Lithos#
Overview#
Lithos is a project that aims to create a decentralized mining pool infrastructure by providing a low-risk opportunity for lenders to earn yield on their ERG by providing collateral to mining pools while promoting increasingly decentralized block production. This means that the project plans to enable miners to directly insert necessary transactions into blocks in a fully decentralized and trustless manner, bringing significant benefits to miners outside of just decentralization.

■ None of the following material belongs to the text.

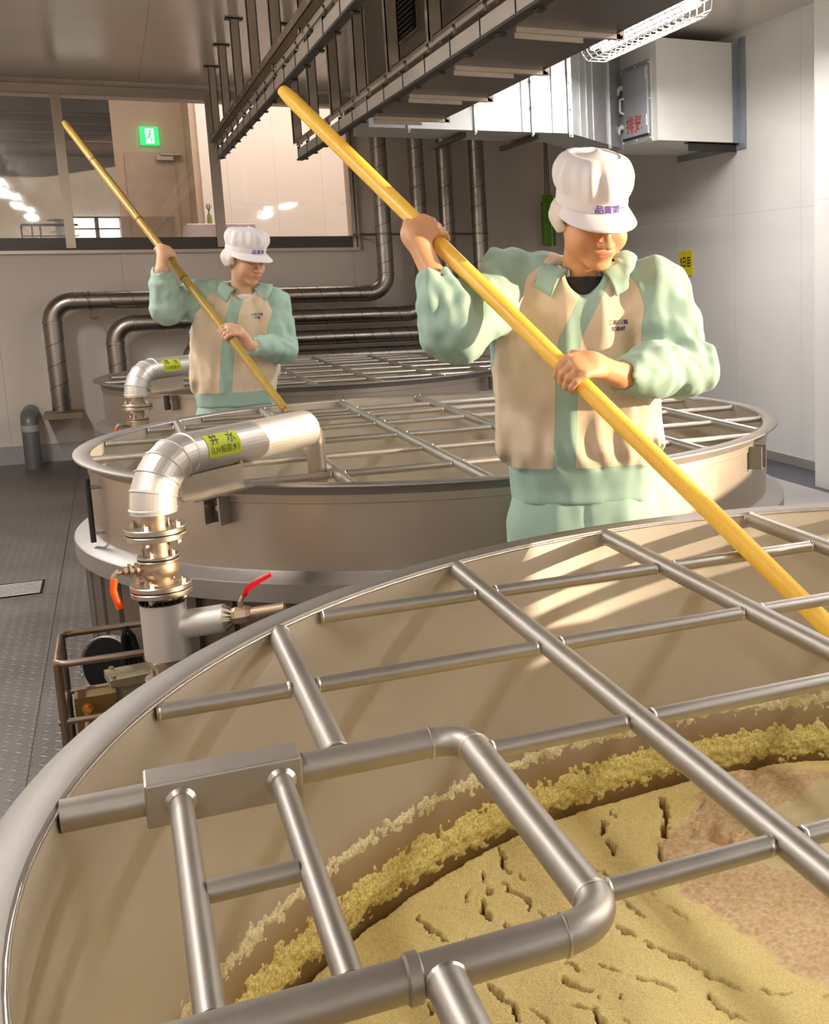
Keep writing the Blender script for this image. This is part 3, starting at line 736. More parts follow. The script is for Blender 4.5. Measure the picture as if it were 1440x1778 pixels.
for x in (1.9, 2.96): MB().box((x-0.01, YP+0.07, 1.72), (x+0.01, YB-0.002, 1.742)).build('wall_bracket', M['angle'], rod, smooth=False)
pb = MB()
for i, z in enumerate((1.247, 1.068, 0.897)):
    pass
MB().tube([(-0.15, YP+0.02, 1.18), (-0.15, YP+0.02, 1.12), (-0.12, YP+0.02, 1.11), (-0.12, YB-0.003, 1.11)], 0.008, 8).build('bracket_hook', M['angle'], A_)
MB().lathe([(0.066, -0.008), (0.071, -0.008), (0.071, 0.008), (0.066, 0.008)], (-0.15, YP, 1.247), (1, 0, 0), 28).build('clamp_ring', M['angle'], A_)
# short stub pipe at far left
st = empty('floor_stub_pipe', (-0.642, YP, 0), 'short grey stub pipe rising from the floor at far left and bending into the wall', 'pipe')
MB().tube(rounded([(-0.642, YP, 0.0), (-0.642, YP, 0.40), (-0.642, YB-0.002, 0.40)], 0.07, 8), 0.058, 24).build('stub_tube', plain('grey_pvc', lin(110, 112, 114), 0.4, 0.2), st, angle=60)
MB().lathe([(0.058, -0.025), (0.061, -0.023), (0.061, 0.023), (0.058, 0.025)], (-0.642, YP, 0.31), seg=24).build('pale_band', plain('pale_band', lin(170, 168, 164), 0.5), st)

# ------------------------------------------------------------------ ducts near the ceiling
du = empty('exhaust_duct', (3.0, 7.2, 2.21), 'large galvanised exhaust duct running along the back and into the right wall', 'duct')
z0, z1 = 2.212, 2.84
def prism(poly, z0, z1):
    n = len(poly); V = [(x, y, z) for z in (z0, z1) for x, y in poly]
    return MB().add(V, [tuple(range(n-1, -1, -1)), tuple(range(n, 2*n))]+[(i, (i+1) % n, n+(i+1) % n, n+i) for i in range(n)])
prism([(1.40, 6.835), (2.60, 6.805), (2.60, 7.30), (1.40, 7.30)], z0, z1).build('straight_run', M['galv'], du, smooth=False)
prism([(2.60, 6.805), (3.075, 7.325), (3.075, 7.85), (2.60, 7.30)], z0, z1).build('mitred_bend', M['galv'], du, smooth=False)
prism([(3.075, 7.325), (3.265, 7.545), (3.265, 7.85), (3.075, 7.85)], z0, z1).build('short_run', M['galv'], du, smooth=False)
prism([(3.262, 6.957), (XR-0.004, 6.957), (XR-0.004, 7.85), (3.262, 7.85)], z0-0.004, z1).build('plenum_box', M['galv_box'], du, smooth=False)
# joint flanges between duct sections
for x, y, ang in ((2.01, 6.823, 0.0), (2.36, 6.814, 0.0), (2.60, 6.80, 0.0), (3.085, 7.335, 0.83), (1.62, 6.83, 0.0)):
    jf = MB(); wv_ = 0.012 if x in (2.60,) or ang else 0.004
    c, s_ = math.cos(ang), math.sin(ang)
    jf.obox((x, y-0.006, (z0+z1)/2-0.01), (wv_*c, wv_*s_, 0), (0.010*s_, -0.010*c, 0), (0, 0, (z1-z0)/2+0.015))
    jo = jf.build('joint_flange', M['galv'], du, smooth=False)
    for zz in (z0+0.0, z0+0.15, z0+0.3, z0+0.45): MB().cyl((x+0.012*s_, y-0.018, zz-0.01), (s_*0.5, -1, 0), 0.008, 0.012, 8).build('bolt', M['alu'], jo)
# vertical stiffening folds on the straight run
for x, y in ((2.30, 6.812), (2.49, 6.805), (2.72, 6.93), (2.80, 7.02), (2.88, 7.11)): MB().tube([(x, y, z0), (x, y, z1)], 0.004, 6).build('sheet_fold', M['galv'], du)
wf = MB(); wf.box((XR-0.012, 6.87, 2.163), (XR, 6.957, 2.87)); wf.box((XR-0.012, 6.957, 2.163), (XR, 7.90, z0-0.004))
wf.obox((XR-0.030, 6.951, 2.52), (0.028, 0, 0), (0, 0.006, 0), (0, 0, 0.315))
wf.build('wall_flange', plain('bluish_flange', lin(150, 156, 166), 0.4, 0.5), du, smooth=False)
ag = MB(); ag.box((3.50, 6.995, 2.150), (XR-0.012, 7.003, 2.206)); ag.box((3.50, 6.995, 2.200), (XR-0.012, 7.06, 2.206)); ag.build('support_angle', M['rail_dark'], du, smooth=False)
for x_ in (2.40, 1.95): MB().box((x_, 6.90, 2.18), (x_+0.03, 7.6, 2.208)).build('support_bar', M['rail_dark'], du, smooth=False)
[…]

Traditionally, attempts to create decentralized mining pools have faced challenges such as security concerns, lack of miner usage, and failures to achieve both efficiency and full decentralization. However, Lithos proposes a new solution to these challenges by using a new protocol that verifies miners' work and pays them out accordingly while utilizing Stratum as the "networking layer" for the protocol. The protocol is blockchain-agnostic, meaning that Lithos may support mining pools for any Proof of Work (PoW) blockchain. Recently, Lithos has completed collateral contracts, and the ability of miners to directly insert necessary transactions into blocks has been successfully demonstrated during the ERGOHACK VI event. Overall, the goal of Lithos is to usher in a new era for PoW mining, where mining pools are fully decentralized, efficient, and trustless.
Current Testnet Client#
The Lithos Client is the reference client for the Lithos Protocol. Recent testnet releases focus on synchronization, mempool tracking, transaction scheduling, rollup evaluation, and Stratum behavior.
The current README describes Lithos as requiring a fully synced Ergo node and Java 11. Miners connect through the Lithos Stratum server, with Rigel Miner recommended. Lithos evaluates Non-Interactive Share Proofs rather than ordinary pool shares, so the miner address and worker name used by the Stratum client are not payout identifiers in the same way they are for a conventional pool.
Earlier SNISP/NISP research is now treated as Lithos background rather than a separate ecosystem project. See SNISP for the legacy concept page.
For testnet use, the client needs node API access and a testnet wallet keystore so it can sign and generate transactions. The upstream testnet guide warns users to create a new testnet-only secret key rather than reusing a mainnet wallet.
v4.2.0-test changes mempool synchronization so subscribers are notified when mempool updates occur rather than receiving full mempool contents. It also moves major transaction code into dedicated transaction actors, represents future transactions as transaction stubs, and fixes rollup synchronization around chained payout-contract rollups.
v4.1.0-test added unified block listening, mempool support for rollups, experimental Scala-based Stratum, separate share-processing threads, and auto-collateralization configuration.